Pemerintah sendiri saat ini juga tengah mematangkan aturan penerapan SVLK untuk produk-produk berbasis kayu yang diimpor setelah beberapa waktu lalu menerapkan sistem tersebut untuk ekspor produk serupa ke Uni Eropa.
Jika kebijakan tersebut diterapkan, maka negara-negara seperti China, Norwegia dan Italia harus menganut sistem tersebut pada saat melakukan ekspor produk kayu ke Indonesia.
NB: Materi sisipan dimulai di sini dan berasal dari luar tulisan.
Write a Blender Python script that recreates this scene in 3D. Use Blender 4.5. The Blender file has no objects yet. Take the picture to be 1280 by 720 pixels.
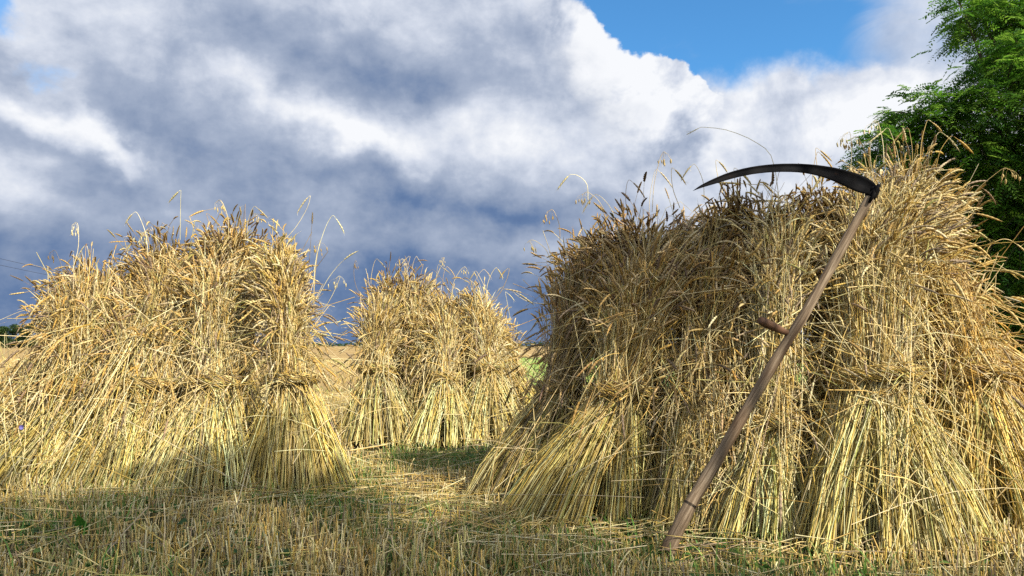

Salah satu langkah pemerintah untuk memperkenalkan sistem tersebut ke negara eksportir antara lain melalui Mutual Recognition Agreement (MRA) agar sistem yang baru dimiliki oleh Indonesia tersebut bisa diakui oleh negara-negara lain.
Sementara untuk ekspor produk kayu dari Indonesia khususnya ke Uni Eropa, pemerintah telah menerapkan SVLK yang merupakan sertifikat jaminan legalitas kayu untuk memberikan kepercayaan publik melalui jaminan lacak balak kayu, bahwa pasokan kayu berasal dari sumber yang legal dan memenuhi persyaratan peraturan yang sah (legal compliance).
Sejalan dengan hal tersebut, pemerintah juga menginginkan adanya sistem yang sama untuk produk-produk kayu yang akan masuk ke Indonesia.